TWO FINGERS TO TRADITION

 

When I first started attending weddings a few things surprised me. Firstly, the fact that all churches maintained a temperature of just below freezing whatever time of year it was. Secondly, something with the texture of confetti is pretty much impossible to throw in a straight line, and thirdly for some bizarre reason women seemed to be absent from any speech given on the day.

I grew up with very strong women and was confused by the fact that even the most confident amongst my female friends and family were reduced to the role of silent observers when it came to weddings.The father of the bride passing the microphone to the groom and then the best man had been the accepted route of speeches and it seemed that no one ever questioned it. I am delighted to see that over the last few years this rule book has been ripped up and we are now seeing brides, their mothers and maids of honours and bridesmaids playing an equal part in speech proceedings.
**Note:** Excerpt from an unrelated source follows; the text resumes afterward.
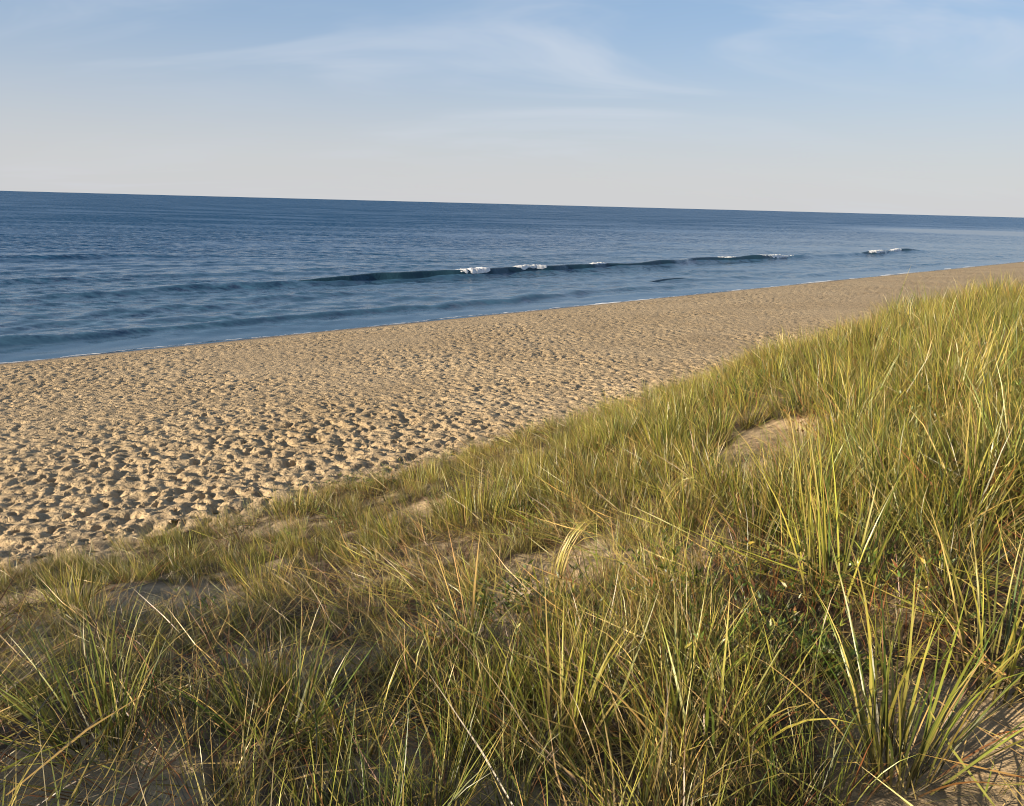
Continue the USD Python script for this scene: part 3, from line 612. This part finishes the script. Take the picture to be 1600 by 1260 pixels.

One of the saddest things I ever saw at a wedding was a speech given by a brides father who had been absent most of her life. He had nothing much to say as he hadn’t been there for anything. Sat to his left in silence was the brides mum who had raised her, clothed her, supported her through everything and was so, so proud of the way she had turned out. I know who I would have rather have heard from.

I have had several requests for maid of honour speeches and I must admit that before I wrote the first one I wondered if it was going to be a different process to the many I have written for best men. As soon as I started to communicate with the client I realised that I wouldn’t have to change a thing. Male or female, old or young one of the things that is always consistent is how much people care about getting the speech just right. They want their friend to enjoy it but they want them to be watching from between their fingers for most of it! 

Yes it means wedding speeches will go on a little longer and yes it means that people will have to wait a while to soak up all that prosecco. That doesn’t seem too much to ask to be able to hear from everybody involved in the day. I for one hope that within a few years we wont even know who is going to speak at weddings and that it will just be a surprise on the day. As long as people still need help with writing them of course!